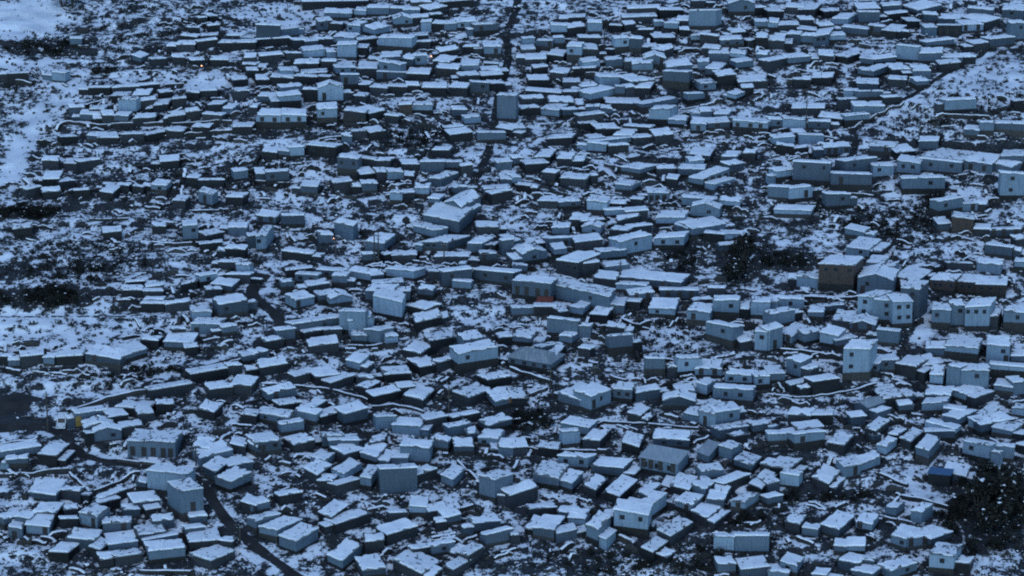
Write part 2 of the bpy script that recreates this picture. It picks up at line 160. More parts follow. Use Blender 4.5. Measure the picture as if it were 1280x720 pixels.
1220,600,1290,610,5,-25,30,p;0,695,20,700,5,-20,30,m
M 0 540
185,115,285,118,5,-55,55,d,n=dark-walled cabin with a square snow roof by the junction;30,140,140,135,5,-25,40,m;0,155,40,160,5,-40,30,p;0,100,205,75,5,-35,35,m;470,0,605,0,0,-10,50,m
635,45,875,58,40,-60,75,m,o5,n=large flat-roofed store with a row of dark openings by the road;733,192,930,218,10,-30,110,p,n=tall pale rear block above the sloping road;900,300,1015,285,-65,-45,110,p,k40,n=tall pale square house on the corner of the sloping road;170,300,280,322,55,-75,40,m,n=wide snow-roofed house below the terrace wall;300,290,400,300,10,-25,50,d
680,250,730,255,10,-25,30,m;1000,130,1165,95,-40,-45,45,m;960,78,1050,85,30,-45,30,b;1020,165,1075,210,65,-45,60,m;1075,225,1150,252,105,-45,55,m
1145,175,1265,150,-10,-40,35,m;1205,350,1280,370,30,-40,50,d;165,400,280,408,40,-50,50,d;40,480,110,488,25,-50,50,m,o1;70,430,150,430,15,-30,10,m
130,465,245,475,25,-50,55,p,o1;395,405,485,432,65,-45,65,p,n=pale corner hut with a diamond snow roof;518,455,650,460,15,-30,60,m;510,330,640,290,-20,-10,20,d;490,360,600,335,-5,-15,20,d
620,395,700,385,5,-25,30,m;670,360,800,340,10,-40,20,m;730,390,805,380,5,-20,20,d;690,520,830,500,-20,-50,20,m;745,600,925,580,-5,-50,60,p,n=pale low house with two dark holes in its snow roof
715,540,890,520,5,-14,20,m;330,530,475,545,40,-45,10,m;448,572,500,592,55,-45,30,d;540,565,690,550,-20,-55,20,m;245,600,340,605,60,-50,50,d
505,640,570,630,-5,-30,35,d;580,632,715,605,-10,-30,45,d;945,555,1105,540,-10,-60,40,d;930,490,1025,475,5,-15,20,m;1100,545,1160,550,10,-20,30,d
965,618,1055,645,120,-55,40,d,n=dark corner house with an L-shaped snow roof at the road edge;760,450,870,440,5,-25,30,m;950,430,1035,420,5,-20,40,m;-20,420,20,440,5,-30,50,m;320,390,390,385,5,-20,20,d;300,440,390,432,5,-10,25,d
1150,60,1225,75,20,-40,30,d;1230,50,1285,75,20,-40,50,m;430,10,470,5,5,-10,60,d
N 320 540
-5,60,125,40,-10,-45,45,m,o1,k20,w2;190,65,295,45,-10,-40,30,d;330,25,440,20,5,-20,60,m;365,50,515,40,10,-35,50,m;440,118,545,85,-10,-30,35,d
520,105,605,130,55,-60,40,m;272,122,345,145,50,-40,35,p;240,185,305,215,70,-45,45,d;305,245,385,250,10,-40,30,d;378,190,440,215,90,-60,45,p
405,270,520,235,0,-12,50,d;520,225,575,235,40,-55,60,p;620,185,805,185,0,-15,120,m,n=big blank grey square house with a thin snow rim;720,80,865,75,-15,-40,85,p,n=pale gabled house above the blank grey square house;805,218,905,185,5,-20,40,d
925,215,985,240,60,-55,35,p;990,75,1090,75,10,-40,45,m;1110,30,1215,40,15,-40,40,p,w1;1210,80,1285,80,10,-40,40,m;1115,220,1195,240,90,-35,110,m,n=tall grey corner house beside the bare thicket
1205,320,1285,325,20,-10,50,d;120,325,230,300,5,-15,30,d;-20,370,70,350,5,-30,40,m;312,400,375,430,80,-50,50,d;400,460,575,410,10,-25,50,d
655,512,805,478,-10,-40,50,d;665,410,760,400,5,-10,30,d;765,375,855,375,10,-45,50,p;865,400,960,385,0,-25,20,d;945,430,1025,415,0,-35,35,m
900,455,955,450,0,-25,30,d;1090,455,1225,450,5,-30,45,m;1150,515,1285,490,5,-10,65,m;15,475,105,495,125,-60,55,p,n=long pale house stepped down beside the sloping road;115,520,200,550,110,-60,60,p,n=lower pale house of the pair beside the sloping road
545,550,640,545,0,-30,60,d;360,600,430,665,95,-60,50,p,n=pale house lit by a small orange lamp at its corner;535,695,650,680,-10,-60,30,m;685,645,830,708,90,-65,40,d,n=broad snow-roofed house at the bottom edge;940,665,985,695,100,-55,40,d
785,590,870,575,0,-15,20,d;880,575,995,555,0,-15,55,m;1000,600,1060,625,80,-45,40,d;0,450,120,410,5,-20,40,m;560,60,640,45,20,-40,20,d;870,40,960,50,20,-30,50,m;1060,10,1110,5,5,-20,40,m;670,130,760,135,-5,-30,40,m
O 640 540
0,80,80,75,5,-40,45,d;255,0,340,0,5,-10,80,p;355,40,440,45,50,-45,40,d;548,55,635,75,25,-50,25,d;705,38,885,40,10,-40,35,m,w2
230,122,380,132,40,-25,62,p,w2,n=pale long house with two windows and a thin snow roof;395,165,555,188,50,-40,45,m,n=wide grey shed left of the two-storey school block;638,125,828,160,55,-55,75,p,W3,O4,r,n=two-storey school block with windows over doors and bare roof;105,215,235,235,50,-65,60,m;230,240,300,262,55,-50,40,p
360,270,420,290,55,-50,20,d;462,292,538,330,90,-72,35,d,n=hut with a large diamond snow roof below the school block;635,298,680,325,60,-45,20,m;622,362,688,378,85,-60,50,p,k30;510,395,680,415,20,-45,75,p,w2,k45,n=rounded pale house with two windows on a dark base
-10,315,130,280,-5,-25,70,d;90,390,225,375,5,-20,45,d;105,475,210,495,55,-60,55,m;225,510,325,490,-20,-30,45,m;280,430,365,438,15,-40,45,p
372,465,430,492,65,-60,55,p,k30;725,490,795,525,110,-60,40,d;648,580,705,602,72,-50,30,d,n=lowest diamond-roofed hut beside the slanting snow path;790,268,885,292,45,-60,40,d;895,265,965,290,55,-40,50,p
815,345,900,372,55,-45,40,p,o1;898,395,975,432,95,-68,35,d,n=dark hut with a clean diamond roof above the scrub bank;1095,345,1165,360,70,-45,45,p,o1;945,202,1060,190,15,-30,55,m;925,95,985,125,55,-55,35,m,r
1035,70,1100,85,50,-30,55,p;1110,140,1200,170,45,-45,20,m;1065,260,1190,215,5,-15,40,d;1185,255,1250,290,80,-60,50,d;970,335,1060,345,20,-40,25,m
1010,525,1110,525,5,-10,65,p,k15,n=left one of two long pale sheds above the dark scrub;1115,525,1285,520,5,-12,75,p,k10,n=right one of two long pale sheds above the dark scrub;1030,665,1120,660,5,-40,45,m;1145,680,1285,685,10,-55,40,m;1240,160,1290,170,15,-35,45,d
230,400,330,410,20,-35,16,m;1000,300,1075,310,20,-30,16,m;450,420,505,425,15,-35,14,m;130,80,230,85,10,-35,20,d;560,360,620,375,30,-35,16,m;1110,25,1180,10,5,-20,40,d;-5,520,40,515,10,-25,40,d
P 960 540
0,15,100,10,5,-15,55,p;130,10,290,5,5,-8,40,p,k40;298,50,380,70,48,-52,35,d;660,30,715,52,60,-50,30,d;740,75,805,98,55,-55,35,p,k40
785,0,935,0,5,-15,45,m;975,45,1108,75,5,-15,60,p,w1,k30;1108,70,1230,80,5,-20,55,p,k20;545,65,590,80,55,-45,40,p;465,162,562,128,-30,-30,35,p
380,180,465,160,-40,-35,60,p;218,228,305,262,60,-60,50,d,n=dark hut with a chimney dot on its diamond snow roof;60,210,155,220,20,-25,65,p;0,170,110,190,60,-45,35,d;0,260,60,250,5,-45,30,m
0,335,75,318,-10,-20,40,m;800,205,910,220,10,-25,60,d,u,n=dark hut with a bare bright blue roof by the tree clump;875,200,990,225,20,-45,15,m;585,375,640,385,45,-35,50,p;715,395,770,405,55,-35,55,p
85,445,160,465,30,-45,40,d;265,465,355,490,80,-65,40,m;440,450,520,465,35,-45,45,p,o1;615,515,690,540,50,-60,60,p,w1,n=pale corner house facing a small yard in the lower right;690,540,815,520,-20,-50,60,p,o2
815,540,920,500,5,-40,50,m;808,612,930,622,40,-60,65,p,w1,k30,n=pale cube house with one square window below the tree clump;610,700,745,655,-60,-40,55,p,w1;350,640,450,665,10,-40,40,m;390,570,485,575,10,-35,40,p
330,570,390,575,10,-25,40,m;420,690,520,715,10,-40,30,m;60,650,145,672,35,-50,40,p,w1;0,700,100,710,5,-20,20,p;220,710,290,720,5,-35,20,p
455,640,530,650,10,-20,30,m;520,20,560,15,5,-20,30,m;600,10,650,20,15,-30,30,d;1240,60,1290,75,10,-30,40,d;170,480,250,490,10,-30,14,m
Z 0 0
2560,1400,2752,1424,12,-30,90,m,o4,n=shaded left part of the long pale street row;2752,1424,3048,1488,30,-36,72,p,w1,n=long curved pale building at the right end of the street row
"""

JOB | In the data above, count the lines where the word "part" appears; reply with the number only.

EXERCISE ANSWER | 2